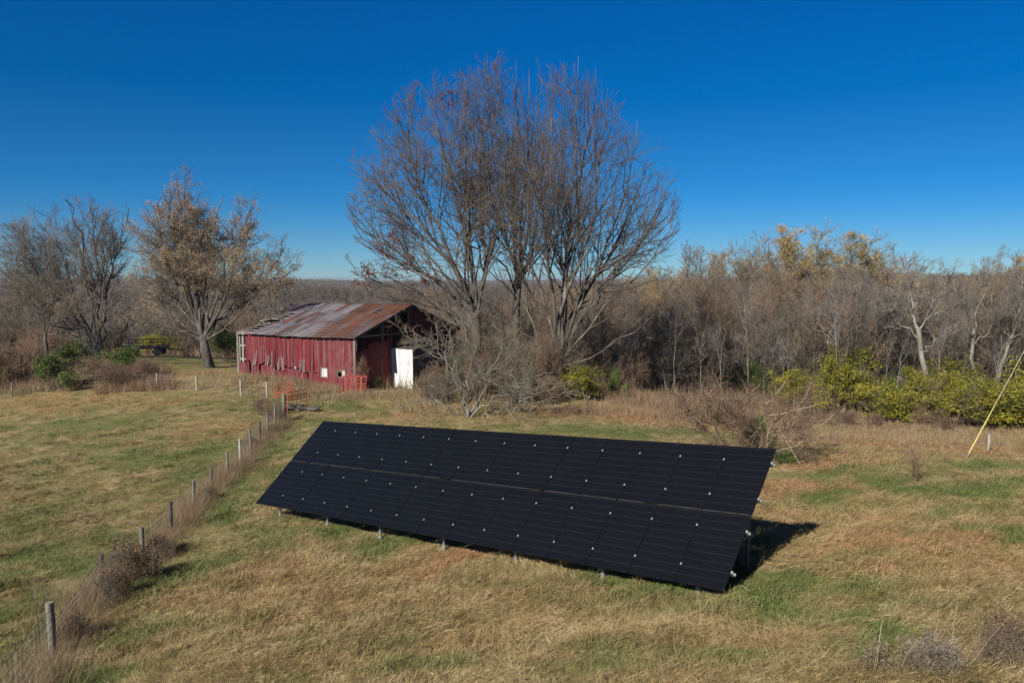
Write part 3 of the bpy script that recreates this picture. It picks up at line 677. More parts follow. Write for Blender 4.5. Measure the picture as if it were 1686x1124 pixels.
# corner post at the left end, pale
MB().bar(bp_(BL - .02, -.03, gb(BL, 0) - .2), bp_(BL - .02, -.03, EZ - .1), .14, col=(.45, .5, 0)).build('corner_post', M['barn_wood'], barn, origin=BO)
MB().bar(bp_(.06, -.045, gb(0, 0) - .2), bp_(.06, -.045, EZ - .2), .13, .04, up=(0, 1, 0), col=(.4, .45, 0)).build('corner_post', M['barn_wood'], barn, origin=BO)
# roof
def rp(s, q, side=0, n=0.0):   # q 0 eave .. 1 ridge, overhang below the eave
    wv = -.38 + q * (BW / 2 + .38); z = EZ + (RZ - EZ) * (wv / (BW / 2))
    z += -.10 * math.sin(math.pi * np.clip(s / BL, 0, 1)) * (1 - .3 * q) - .06 * max(0, s - 9) + n
    return bp_(s, wv if side == 0 else BW - wv, z)
m, t, b = new_mat('roof_metal'); M['roof_metal'] = m
a = t.nodes.new('ShaderNodeAttribute'); a.attribute_name = 'tone'; sp = t.nodes.new('ShaderNodeSeparateColor'); t.links.new(a.outputs['Color'], sp.inputs[0])
tc = t.nodes.new('ShaderNodeTexCoord')
# streaks run down the slope: stretch along the slope direction using object coordinates rotated to the roof
mp = t.nodes.new('ShaderNodeMapping'); mp.vector_type = 'TEXTURE'; mp.inputs['Rotation'].default_value = (0, 0, math.atan2(DW[1], DW[0])); mp.inputs['Scale'].default_value = (5, .35, 1.6); t.links.new(tc.outputs['Object'], mp.inputs[0])
n = node(t, 'ShaderNodeTexNoise', Scale=1.1, Detail=6, Roughness=.65); t.links.new(mp.outputs[0], n.inputs['Vector'])
n2 = noise(t, .5, 4, .6, tc.outputs['Object'])
f = math_(t, 'ADD', math_(t, 'MULTIPLY', math_(t, 'SUBTRACT', n.outputs['Fac'], .5), 1.5), math_(t, 'MULTIPLY_ADD', math_(t, 'SUBTRACT', n2, .5), .9, sp.outputs[0]))
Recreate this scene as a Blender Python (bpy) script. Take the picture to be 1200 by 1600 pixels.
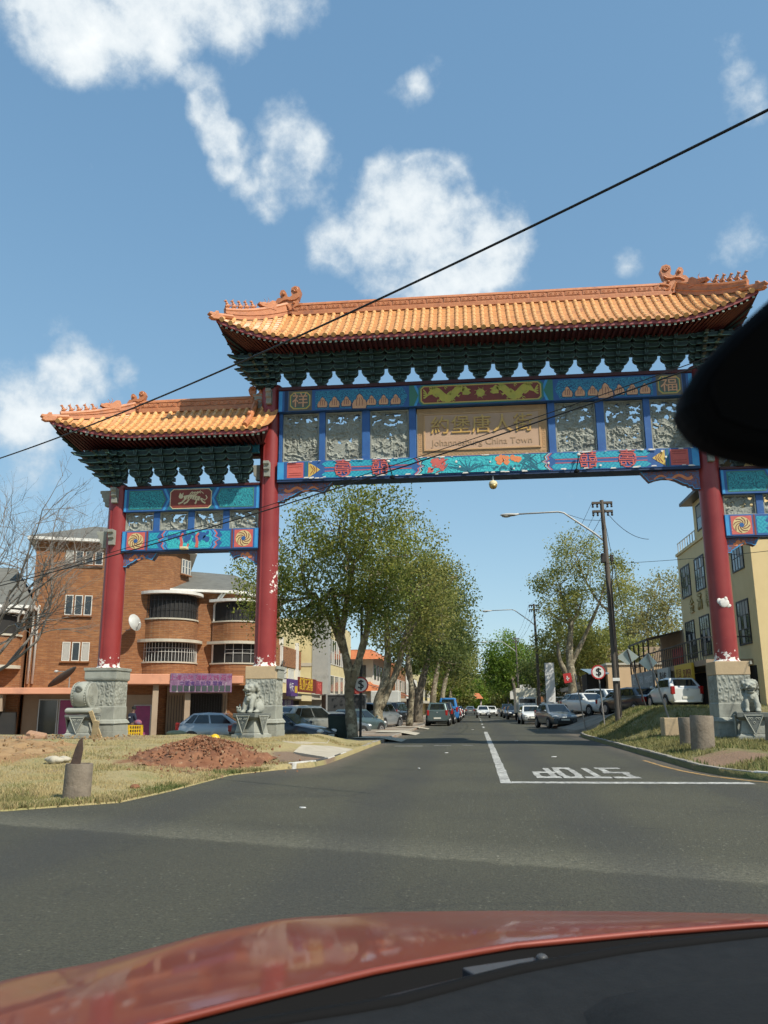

━━━━━━━━━━

Task to complete: The records above must be printed exactly; the pictures stay out.

Written solution:
Write part 3 of the bpy script that recreates this picture. It picks up at line 677. More parts follow. Write for Blender 4.5. Measure the picture as if it were 1686x1124 pixels.
# corner post at the left end, pale
MB().bar(bp_(BL - .02, -.03, gb(BL, 0) - .2), bp_(BL - .02, -.03, EZ - .1), .14, col=(.45, .5, 0)).build('corner_post', M['barn_wood'], barn, origin=BO)
MB().bar(bp_(.06, -.045, gb(0, 0) - .2), bp_(.06, -.045, EZ - .2), .13, .04, up=(0, 1, 0), col=(.4, .45, 0)).build('corner_post', M['barn_wood'], barn, origin=BO)
# roof
def rp(s, q, side=0, n=0.0):   # q 0 eave .. 1 ridge, overhang below the eave
    wv = -.38 + q * (BW / 2 + .38); z = EZ + (RZ - EZ) * (wv / (BW / 2))
    z += -.10 * math.sin(math.pi * np.clip(s / BL, 0, 1)) * (1 - .3 * q) - .06 * max(0, s - 9) + n
    return bp_(s, wv if side == 0 else BW - wv, z)
m, t, b = new_mat('roof_metal'); M['roof_metal'] = m
a = t.nodes.new('ShaderNodeAttribute'); a.attribute_name = 'tone'; sp = t.nodes.new('ShaderNodeSeparateColor'); t.links.new(a.outputs['Color'], sp.inputs[0])
tc = t.nodes.new('ShaderNodeTexCoord')
# streaks run down the slope: stretch along the slope direction using object coordinates rotated to the roof
mp = t.nodes.new('ShaderNodeMapping'); mp.vector_type = 'TEXTURE'; mp.inputs['Rotation'].default_value = (0, 0, math.atan2(DW[1], DW[0])); mp.inputs['Scale'].default_value = (5, .35, 1.6); t.links.new(tc.outputs['Object'], mp.inputs[0])
n = node(t, 'ShaderNodeTexNoise', Scale=1.1, Detail=6, Roughness=.65); t.links.new(mp.outputs[0], n.inputs['Vector'])
n2 = noise(t, .5, 4, .6, tc.outputs['Object'])
f = math_(t, 'ADD', math_(t, 'MULTIPLY', math_(t, 'SUBTRACT', n.outputs['Fac'], .5), 1.5), math_(t, 'MULTIPLY_ADD', math_(t, 'SUBTRACT', n2, .5), .9, sp.outputs[0]))
Recreate this scene as a Blender Python (bpy) script. Take the picture to be 1200 by 1600 pixels.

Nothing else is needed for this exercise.